Obey the First Time

“Obey the…”

“First time!”

This is daily communication between my children and me.  Yes, we repeat this phrase constantly, yet still it seems to be only a suggestion rather than a discipline.  *head desk*

When our children are young, we need them to obey immediately when told.  Sometimes this is a life or death situation.  I remember when our first child was a baby I had these completely irrational visions of an 18 wheeler running over her the moment she stepped a toe over the edge of the driveway.  With this disaster on loop in my first – time – mom brain, I needed her to obey when I would yell “Stop!”  Now, the reality of violence in our world dictates different reasons for our children to obey the first time.  Nine years ago before Bookworm was born, I did not envision having a very real conversation about how she and her siblings need to obey the first time in a crisis situation.

The thing is, this practice is not exclusive to children.  God demands this of His children (even the adults ones) as well.  So often we justify our disobedience to God by claiming our partial obedience.  Uh, no!

James reminds us that partial obedience is complete disobedience, “For whoever keeps the whole law and yet stumbles at just one point is guilty of breaking all of it.” (James 2:10, NIV) He’s talking to you and me!  Yikes!  That’s some conviction, right?!

We like to convince ourselves that God needs us, but He doesn’t.  I mean, he created-the world!  What can I bring to the table that God needs to complete any plan?  Nuthin’. Buuut, He does want us to love Him.  What does that look like?

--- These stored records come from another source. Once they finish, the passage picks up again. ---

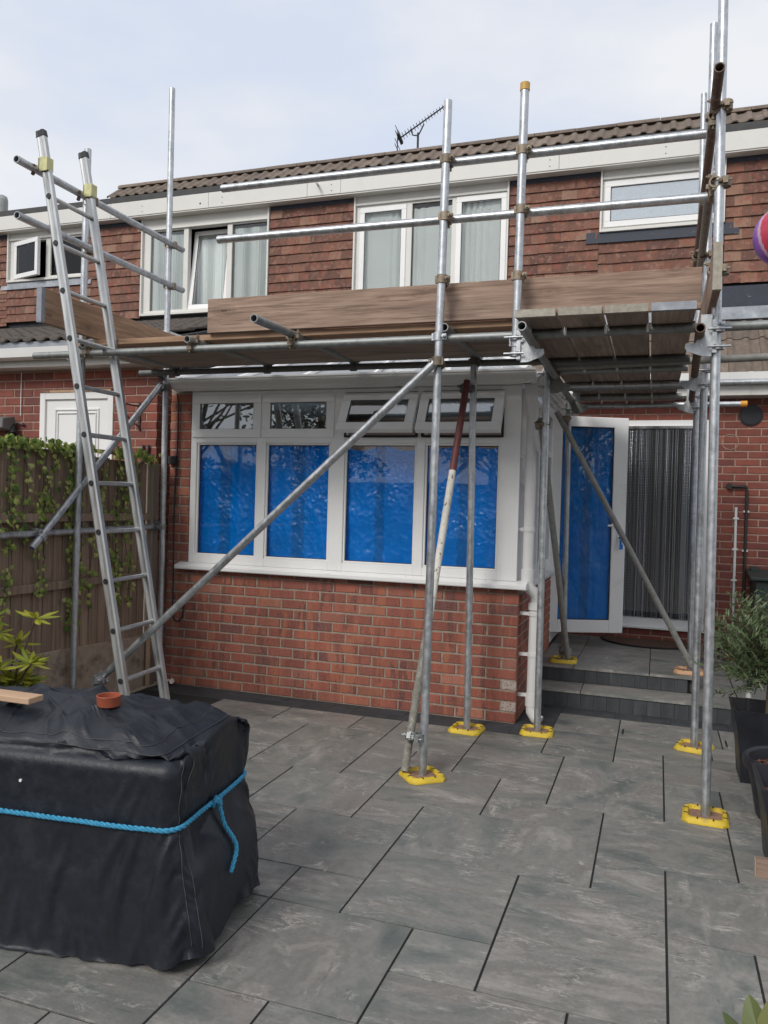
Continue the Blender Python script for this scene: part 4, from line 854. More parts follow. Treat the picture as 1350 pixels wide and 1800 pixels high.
# braces
tube('brace',(-.26,-1.40,2.42),(-2.60,-1.38,.31)); tube('brace',(-2.985,-.18,2.50),(-2.985,-1.56,1.215)); tube('ledger',(-3.035,-.02,1.335),(-3.035,-2.6,1.29))
tube('brace',(.10,1.08,2.40),(1.235,1.10,.33),'painted_tube'); tube('brace',(.135,-.10,2.21),(.25,1.10,.32),'painted_tube')
p0, p1 = Vector((-.40,-1.40,.035)), Vector((-.345,-.36,2.45))
for a,b,m,lb in ((0,.34,'concrete_tube','cement splashed lower end of the painted brace'),(.34,.735,'flaking_white','flaking white paint'),(.735,1,'maroon_paint','maroon painted upper end')): tube('brace',p0.lerp(p1,a),p0.lerp(p1,b),m,lab=lb)
# couplers
VX, VY, VZ = Vector((1,0,0)), Vector((0,1,0)), Vector((0,0,1))
for x in (-.268,.17):
    for z in (3.567,3.238): coup((x,-1.325,z),VX,VZ)
for x,y,z in ((1.15,-1.30,3.62),(1.165,-1.26,3.27)): coup((x,y,z),VX,VY)
for x,y,z,d in ((1.18,-1.35,3.67,VY),(1.185,-1.35,3.28,VY),(1.185,-.085,3.66,VY),(1.188,-.085,3.29,VY),(1.185,1.16,3.66,VY)): coup((x+.005,y,z),VZ,d)
coup((-.275,-1.325,2.88),VX,VZ); coup((.165,-1.325,2.87),VX,VZ); coup((1.195,-1.35,2.83),VZ,VY)
for y in (-1.11,-.13):
    for z in (3.672,3.332): coup((-2.947,y,z),VZ,VY)
coup((-2.99,-.13,1.333),VZ,VY,m='galv_dull'); coup((-3.01,-1.47,1.30),(0,1.38,1.28),VY,m='coupler_new'); coup((-2.97,-.15,2.49),VZ,(0,1.38,1.28),m='galv_dark')
coup((-.275,-1.375,2.40),VZ,(2.34,0,2.11)); coup((-2.55,-1.39,.36),(2.34,0,2.11),VZ,m='coupler_new')
coup((-2.98,-1.205,2.55),VX,VZ,m='coupler_new'); coup((-.285,-1.325,2.55),VX,VZ,m='coupler_new'); coup((.165,-1.325,2.50),VX,VZ,m='coupler_new'); coup((1.19,-1.325,2.55),VX,VZ,m='coupler_new')
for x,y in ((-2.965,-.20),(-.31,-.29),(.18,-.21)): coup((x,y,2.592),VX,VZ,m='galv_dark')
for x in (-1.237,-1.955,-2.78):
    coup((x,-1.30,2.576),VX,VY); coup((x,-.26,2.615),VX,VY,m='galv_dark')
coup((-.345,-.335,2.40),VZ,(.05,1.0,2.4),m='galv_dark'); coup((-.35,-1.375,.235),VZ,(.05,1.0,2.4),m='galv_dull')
coup((.155,-.13,2.165),VZ,(.11,1.2,-1.9)); coup((.17,1.12,2.34),VZ,(1.13,0,-2.07)); coup((.225,1.13,.37),VZ,(.11,1.2,-1.9),m='galv_dull'); coup((1.21,1.13,.41),VZ,(1.13,0,-2.07),m='painted_tube')
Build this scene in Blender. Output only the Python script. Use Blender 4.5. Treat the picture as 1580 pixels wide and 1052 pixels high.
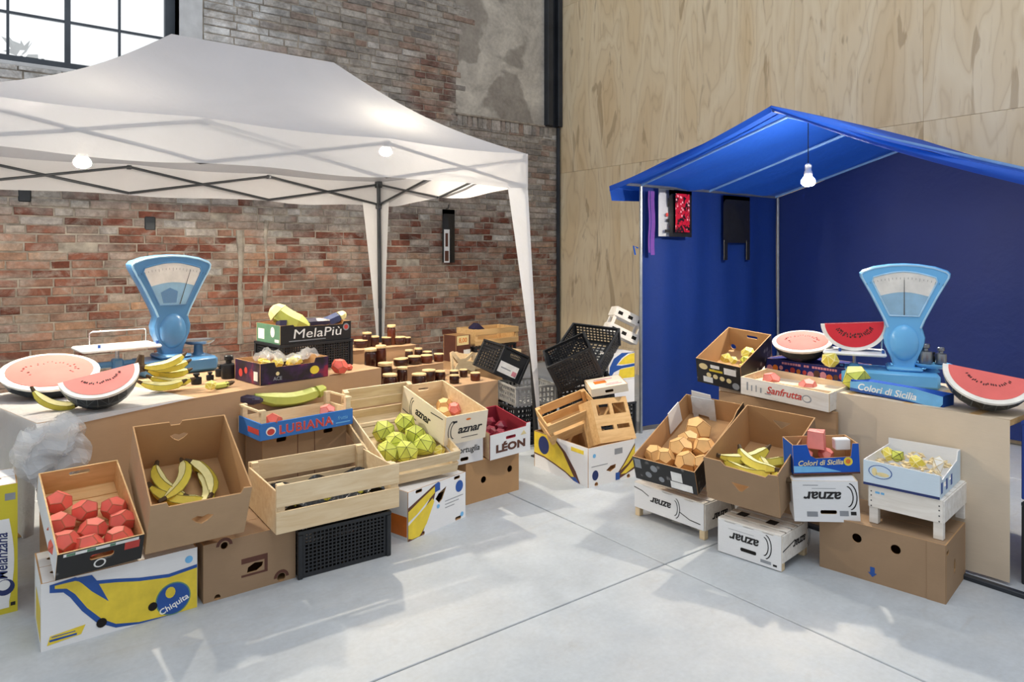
import bpy, bmesh, math, random
from math import sin, cos, pi, radians, sqrt, atan2
from mathutils import Vector, Matrix, Euler
from mathutils.geometry import tessellate_polygon, delaunay_2d_cdt

for o in list(bpy.data.objects): bpy.data.objects.remove(o)
scene = bpy.context.scene
COL = scene.collection
random.seed(7)

# ------------------------------------------------------------------ camera, world, exposure
EYE = 1.55; FPX = 1074.0; HORIZON = 395.0; IMG_W, IMG_H = 1580.0, 1052.0
CA, SA = 1419/1779.6, 1074/1779.6           # room axes seen from the camera: +X runs along the brick wall, +Y away from it to the viewer's left
cam_d = bpy.data.cameras.new('camera'); cam = bpy.data.objects.new('camera', cam_d); COL.objects.link(cam)
cam_d.sensor_width = 36; cam_d.lens = 36*FPX/IMG_W; cam_d.shift_y = -(IMG_H/2-HORIZON)/IMG_W
cam.location = (0, 0, EYE); cam.rotation_euler = (pi/2, 0, -math.acos(CA)); cam_d.clip_start = .05
scene.camera = cam
world = bpy.data.worlds.new('hall_daylight'); scene.world = world; world.use_nodes = True
bg = world.node_tree.nodes['Background']; bg.inputs[0].default_value = (.93, .965, 1.0, 1); bg.inputs[1].default_value = .64
vs = scene.view_settings; vs.view_transform = 'Standard'; vs.look = 'None'; vs.exposure = 0.0; vs.gamma = 1.0; vs.use_curve_mapping = False
BULB_STRENGTH = 2800.0          # downward lens of each reflector lamp
BULB_CONE = 650.0               # its frosted cone
# added overhead fill that brightens the aisle; no fitting is seen
def skylight(name, loc, size, power):
    l = bpy.data.lights.new(name, 'AREA'); l.shape = 'RECTANGLE'; l.size, l.size_y = size; l.energy = power; l.color = (.95, .975, 1)
    o = bpy.data.objects.new(name, l); o.location = loc; COL.objects.link(o); return o
skylight('roof_skylight', (1.6, .4, 6.6), (4.0, 3.0), 150)

def proj_dir(px): return (px-IMG_W/2)/FPX
def P(px, py, z):
    Y = (EYE-z)*FPX/(py-HORIZON); x = proj_dir(px)*Y
    return Vector((x*CA+Y*SA, -x*SA+Y*CA, z))
def PV(px, py, v):
    k = proj_dir(px); Y = v/(-k*SA+CA); return Vector((Y*(k*CA+SA), v, EYE-(py-HORIZON)/FPX*Y))
def PU(px, py, u):
    k = proj_dir(px); Y = u/(k*CA+SA); return Vector((u, Y*(-k*SA+CA), EYE-(py-HORIZON)/FPX*Y))

# ------------------------------------------------------------------ materials
def srgb(h):
    h = h.lstrip('#'); r = [int(h[i:i+2], 16)/255 for i in (0, 2, 4)]
    return tuple([(c/12.92 if c <= .04045 else ((c+.055)/1.055)**2.4) for c in r]+[1])
class NT:
    def __init__(s, name):
        s.m = bpy.data.materials.new(name); s.m.use_nodes = True; s.t = s.m.node_tree; s.n = s.t.nodes
        s.b = s.n['Principled BSDF']; s.out = s.n['Material Output']
    def node(s, typ, **kw):
        nd = s.n.new(typ)
        for k, v in kw.items():
            if k.startswith('i_'):
                nd.inputs[k[2:].replace('_', ' ')].default_value = v
            else: setattr(nd, k, v)
        return nd
    def link(s, a, b): s.t.links.new(a, b)
    def coord(s, kind='Object', scale=(1, 1, 1), rot=(0, 0, 0)):
        c = s.node('ShaderNodeTexCoord'); m = s.node('ShaderNodeMapping'); m.inputs['Scale'].default_value = scale; m.inputs['Rotation'].default_value = rot
        s.link(c.outputs[kind], m.inputs[0]); return m.outputs[0]
    def world(s, scale=(1, 1, 1)):
        c = s.node('ShaderNodeNewGeometry'); m = s.node('ShaderNodeMapping'); m.inputs['Scale'].default_value = scale
        s.link(c.outputs['Position'], m.inputs[0]); return m.outputs[0]
    def noise(s, vec, scale, detail=4, rough=.55, dist=0):
        n = s.node('ShaderNodeTexNoise'); n.inputs['Scale'].default_value = scale; n.inputs['Detail'].default_value = detail
        n.inputs['Roughness'].default_value = rough; n.inputs['Distortion'].default_value = dist
        if vec is not None: s.link(vec, n.inputs['Vector'])
        return n.outputs['Fac']
    def ramp(s, fac, stops, interp='LINEAR'):
        r = s.node('ShaderNodeValToRGB'); r.color_ramp.interpolation = interp
        e = r.color_ramp.elements
        while len(e) < len(stops): e.new(.5)
        for el, (p, c) in zip(e, stops): el.position = p; el.color = c if not isinstance(c, (int, float)) else (c, c, c, 1)
        s.link(fac, r.inputs[0]); return r.outputs[0]
    def mix(s, fac, a, b, mode='MIX'):
        m = s.node('ShaderNodeMix', data_type='RGBA', blend_type=mode)
        for sock, v in ((m.inputs[0], fac), (m.inputs[6], a), (m.inputs[7], b)):
            if hasattr(v, 'is_output'): s.link(v, sock)
            else: sock.default_value = v
        return m.outputs[2]
    def math(s, op, a, b=0.0):
        m = s.node('ShaderNodeMath', operation=op)
        for sock, v in ((m.inputs[0], a), (m.inputs[1], b)):
            if hasattr(v, 'is_output'): s.link(v, sock)
            else: sock.default_value = v
        return m.outputs[0]
    def bump(s, h, strength=.3, dist=.01):
        b = s.node('ShaderNodeBump'); b.inputs['Strength'].default_value = strength; b.inputs['Distance'].default_value = dist
        s.link(h, b.inputs['Height']); s.link(b.outputs[0], s.b.inputs['Normal'])
    def base(s, c):
        if hasattr(c, 'is_output'): s.link(c, s.b.inputs['Base Color'])
        else: s.b.inputs['Base Color'].default_value = c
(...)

“If you love me, keep my commands” John 14:15 NIV

Yeah, all those very clear rules that he gave us so long ago still apply today.  Each person’s struggle with obedience is different.  I, uh, ahem, need to focus specifically on, ahem, closing my mouth (a lot) more.  I know that if left unchecked, my mouth can spew the most venomous words that devastate others permanently. I love Him because He first loved me. He loved me so much that Christ died for me.  He’s not asking ME to get on the cross.  He’s asking me to shut my trap.  I have no other choice but to apologize to him for my disobedience when I choose not to obey the first time and pray for his guidance to help me.  Help me obey.  Help me show Him I love Him more than I love my sin.